Yes indeedy. I am leavin’, but I do know when I will be back again. For one week, I get to return to the family bosom and rejoice with them that he has reached his 80th year. For one week, I don’t have to be the wife. I don’t have to be the mother (and frankly, I am weary of being the mother--one of our favorite movie lines is from Middle Age Crazy, in which Bruce Dern, in a delightful performance, yells at Ann-Margaret, his long-suffering wife “I don’t want to be the Daddy anymore.”) For one week, I get to return to being just the daughter. For one week, I can take a trip back through time and be Daddy’s little girl in bib overalls sitting on the stream bank with a fishing pole. I can be the little girl who watched Daddy clean the trout we caught before breakfast and dusting it in cornmeal and frying it over the campfire. I can be a little girl at the beach with a hula skirt that Daddy made of kelp. I can be the little girl perched on the bicycle bar as he peddled me to school. I can be the little girl floating on an air mattress on the Merced River in Yosemite National Park while he walked alongside and sang Up the lazy river, by an old mill stream. Happy birthday, Dad. I love you.

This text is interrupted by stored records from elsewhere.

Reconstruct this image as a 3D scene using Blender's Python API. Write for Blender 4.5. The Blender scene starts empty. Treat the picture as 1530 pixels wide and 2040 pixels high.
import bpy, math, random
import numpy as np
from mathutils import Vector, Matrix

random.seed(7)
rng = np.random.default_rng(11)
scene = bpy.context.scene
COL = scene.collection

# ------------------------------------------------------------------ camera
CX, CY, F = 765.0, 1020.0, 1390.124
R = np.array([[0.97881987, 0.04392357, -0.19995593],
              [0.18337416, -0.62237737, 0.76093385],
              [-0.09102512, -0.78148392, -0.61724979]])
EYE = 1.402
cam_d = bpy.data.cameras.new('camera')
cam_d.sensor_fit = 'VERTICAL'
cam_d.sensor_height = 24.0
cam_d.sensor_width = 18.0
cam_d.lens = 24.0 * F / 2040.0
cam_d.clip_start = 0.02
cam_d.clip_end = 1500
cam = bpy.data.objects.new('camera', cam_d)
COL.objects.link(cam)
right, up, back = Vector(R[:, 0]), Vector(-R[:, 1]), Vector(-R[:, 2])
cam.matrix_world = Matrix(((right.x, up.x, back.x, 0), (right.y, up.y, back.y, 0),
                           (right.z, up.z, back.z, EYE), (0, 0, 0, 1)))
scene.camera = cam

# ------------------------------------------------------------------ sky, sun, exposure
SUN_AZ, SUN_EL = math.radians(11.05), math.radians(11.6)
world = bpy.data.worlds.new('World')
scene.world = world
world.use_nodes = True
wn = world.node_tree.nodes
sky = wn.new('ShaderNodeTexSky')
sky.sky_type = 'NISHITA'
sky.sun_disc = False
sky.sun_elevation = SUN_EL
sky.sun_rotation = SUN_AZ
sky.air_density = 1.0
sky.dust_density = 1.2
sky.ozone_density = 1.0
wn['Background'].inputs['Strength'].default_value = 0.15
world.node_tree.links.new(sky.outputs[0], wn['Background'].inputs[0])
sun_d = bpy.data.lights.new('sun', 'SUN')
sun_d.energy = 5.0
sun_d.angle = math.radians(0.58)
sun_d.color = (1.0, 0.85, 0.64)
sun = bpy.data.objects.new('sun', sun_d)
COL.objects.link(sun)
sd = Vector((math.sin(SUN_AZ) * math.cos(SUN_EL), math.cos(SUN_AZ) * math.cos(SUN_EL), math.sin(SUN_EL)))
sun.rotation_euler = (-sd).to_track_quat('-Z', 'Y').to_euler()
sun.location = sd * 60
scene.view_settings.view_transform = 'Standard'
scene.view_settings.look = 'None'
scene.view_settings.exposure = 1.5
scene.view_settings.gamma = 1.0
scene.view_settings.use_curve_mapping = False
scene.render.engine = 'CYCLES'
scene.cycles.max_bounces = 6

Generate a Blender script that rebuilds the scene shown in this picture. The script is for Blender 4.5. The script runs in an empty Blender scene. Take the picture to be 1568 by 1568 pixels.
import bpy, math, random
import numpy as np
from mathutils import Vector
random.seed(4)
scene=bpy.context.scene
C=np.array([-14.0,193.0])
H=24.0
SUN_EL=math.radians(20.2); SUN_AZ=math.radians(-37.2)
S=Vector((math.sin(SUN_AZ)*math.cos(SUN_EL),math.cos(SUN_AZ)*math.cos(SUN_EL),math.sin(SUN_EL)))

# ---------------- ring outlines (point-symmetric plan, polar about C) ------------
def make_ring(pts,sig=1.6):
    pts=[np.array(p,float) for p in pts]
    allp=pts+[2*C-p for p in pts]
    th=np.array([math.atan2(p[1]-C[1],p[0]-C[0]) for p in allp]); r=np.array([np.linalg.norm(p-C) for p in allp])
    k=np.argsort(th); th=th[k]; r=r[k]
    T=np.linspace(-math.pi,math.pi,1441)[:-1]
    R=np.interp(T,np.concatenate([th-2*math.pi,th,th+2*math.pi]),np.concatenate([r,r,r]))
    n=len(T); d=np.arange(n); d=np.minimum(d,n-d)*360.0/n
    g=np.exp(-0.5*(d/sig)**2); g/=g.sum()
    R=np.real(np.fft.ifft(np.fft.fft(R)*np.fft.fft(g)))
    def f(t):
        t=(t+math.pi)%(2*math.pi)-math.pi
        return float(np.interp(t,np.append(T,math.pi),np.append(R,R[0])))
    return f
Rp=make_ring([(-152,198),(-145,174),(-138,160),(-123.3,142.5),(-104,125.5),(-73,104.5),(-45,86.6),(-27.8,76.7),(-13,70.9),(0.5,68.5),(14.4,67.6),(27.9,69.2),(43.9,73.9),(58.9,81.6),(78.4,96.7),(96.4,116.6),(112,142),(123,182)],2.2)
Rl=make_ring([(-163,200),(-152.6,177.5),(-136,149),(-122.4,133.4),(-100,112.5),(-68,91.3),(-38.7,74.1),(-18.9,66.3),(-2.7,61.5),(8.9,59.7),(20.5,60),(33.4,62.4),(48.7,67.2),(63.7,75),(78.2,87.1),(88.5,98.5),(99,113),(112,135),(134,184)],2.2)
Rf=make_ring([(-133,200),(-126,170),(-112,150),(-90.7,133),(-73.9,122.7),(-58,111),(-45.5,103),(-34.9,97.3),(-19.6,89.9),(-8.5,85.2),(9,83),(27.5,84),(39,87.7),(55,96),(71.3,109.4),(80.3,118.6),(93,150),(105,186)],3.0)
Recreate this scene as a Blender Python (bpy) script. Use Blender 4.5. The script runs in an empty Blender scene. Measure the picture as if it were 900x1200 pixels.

Saturday, November 06, 2004
Well, I dreamed. . .
Yes indeedy. No, this wasn't "of Africa"*, or knights in shining armor or silver space ships flying in the yellow haze of the sun**. This was about sitting in a church service next to the novelist William Saroyan. A person's dreams are usually of no interest to anyone else (unless, of course, a psychiatrist is involved), as I have found on many an occasion when I have attempted to tell my long-suffering husband about my latest dream and he says "Just STOP! I don't want to hear anymore." William Saroyan. To the best of my knowledge, I have never read anything that William Saroyan wrote unless it was a short story in a college literature class. I went on a website and read about him. Some famous movies were made from his plays, but I don't recall having seen any of them. There was nothing in that website that gave me even a clue as to how he was even there in first place for my subconscious to find and inject into the dream. Indeed, it did not sound as though he spent too much time sitting in church. What a mystery. So I went to the public library and, amazingly enough, found a novel by William Saroyan The Laughing Matter. Someone had written in pencil on the flyleaf "This is a very good book!". I read it last night. It was good, but it was really depressing -- not a happy story. The library has one more of his My Name is Aram (or something like that). I'll try it next. (Do I have to tell you everything? *Movie title; **lyrics from the Neal Young song After the Goldrush)
Friday, November 05, 2004
Monday, November 01, 2004
Here we go again Thymie
Ahh me. N called to say he got fired. I don't know if this is a hired/fired record for him -- he did lose another job just about as quickly. He will probably have to move back home by the end of the month because he has no cushion in the bank. And what will we do with him then? I'm thinking how pleasant it would be to come down with garden variety of senile dementia (not Alzheimers though), just one of those benign states where the person just sort of goes off into their own little world that only periodically touches base with reality. Sometimes I feel like I can't cope one more minute and yet, somehow, I manage. I saw a long V of geese flying South today. I wanted to sprout wings and fly with them. I once went to a big Catholic meeting with a friend and the priest who spoke taught us a simple prayer when we can't think of how to pray: breathe in (Jesus), breathe out (mercy). Have mercy on me. His grace is sufficient.